Confessions of an AWMB Intern: The Catty Competition?


AWMB my pic

Confession: I was worried about coming to work for Asian Women Mean Business all because of the first half of the company name, “Asian Women”. Don’t get me wrong, I am a proud South Asian woman myself and have wonderful Asian female friends, but when it comes down to academics or business, let’s face it: we can be super competitive.

It isn’t always that “healthy” competition either; the type that makes markets operate efficiently, ensures the best prices and services to customers and incentivises everyone to work their hardest. No, it’s that catty sort of competition that goes on within communities. We want to be the best and we take a disliking towards anyone who is on par with or, god forbid, exceeds us. It’s that competition that extends through disciplines, ages and walks of life. I do not want anyone else in my social circle to be as successful as me even if I am a doctor and they are a lawyer, even if I am 40 and they are 30, even if they have 2 kids to support and I have none. I have come across people like this frequently in my short life and I can bet that you have too. Where does this absurd, competitive nature come from? Why are we so quick to kick our own kind? Traditionally, South Asian men have already done that. Just take a look at India, a supposed democracy, where many women still fight for their economic, education and worst of all, human rights.

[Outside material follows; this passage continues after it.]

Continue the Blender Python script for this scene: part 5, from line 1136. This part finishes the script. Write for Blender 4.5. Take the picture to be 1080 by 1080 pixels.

But maybe that is actually the problem here in the West: we don’t feel the need to stick together anymore. We did years ago when there were less of us in the country; we had battles of both racial and gender discrimination to conquer in the job market and there was no way of doing that alone. Nowadays, that is less strong and less apparent and in fact, we are storming and even obtaining leading positions across a range of businesses. The presence of prejudice meant we once viewed those outside of our racial/faith/social groups as competition. In their place, we now mark each other as the threat. It also means that we have to share the spotlight with other successful females which we didn’t have to do before. No more super intelligent, token Indian in the office!

The other explanation I have is more personal, to do with our culture. The reason that young Asian girls, in particular, can act unsportsmanlike and enviously is desperation; the desperate need to impress that subconsciously comes from pressure they are put under at home. Why did you only get into LSE and not Oxford? Why can’t you be as hard-working as your sister? Why did your friend get that promotion and you didn’t? Even if you, I or our parents are not like this, we know the story all too well. Furthermore, the pressure to overachieve can be so great that it leads to high levels of stress or worse, mental illness, something our community has always struggled to comprehend, a phenomenon reported in media over the recent years as “the South Asian stigma”. Although this is another massive issue I will have to save for another blog post. Hence it is no wonder our females are sometimes forced to view their own as competition.

We cannot aim to change these competitive attitudes in the short-run, or single-handedly, but now we have started thinking about the root of the problem we can consider ways to deal with these sorts of people in the business environment. For example, if you encounter a competitive, seemingly sly co-worker, you should remember their demeanour may stem from insecurity or an external pressure to meet expectations. Therefore make a point of being friendly and compassionate with them so they are not intimidated and most importantly, collaborate with them, making their needs and targets your own. Psychologists suggest that once you praise them, they will see you as less of a threat and once you give them a hand up, they will be more likely to return the favour. I agree with the social theory that humans inherently prefer cooperation because it yields a higher pay-off, they can increase their own resources.

So, in essence, we should analyse a competitive person and think tactics before we get agitated and engage in the competition. As for my fears on entering Asian Women Mean Business…they were put to rest by almost every woman I have connected with in this internship. Like when I met Lisa Åkesson, Voice Coach and Communications Skills Trainer, last week. She specialises in empowering women to be confident leaders. Sound familiar? Yes, AWMB is aiming to do that too! However, her having mutual goals and customer bases meant we have come to regard her as an ally, not an opponent. In fact, we are partnering with her for our next webinar. In the meeting to discuss this we spent more time getting excited at one another’s current entrepreneurial ventures rather than actually getting down to work. Thus I have found myself in a strange, unfamiliar world: this appears to be a unique network of South Asian businesswomen who are repulsed by catty competitors and have joined forces to help each other go forward. I initially thought it too good to be true.

Regardless of whether you perceive competition as a friend or a foe, I will leave you to dwell on this: “Competition has been shown to be useful up to a certain point and no further, but cooperation, which is the thing we must strive for today, begins where competition leaves off.” – Franklin D. Roosevelt.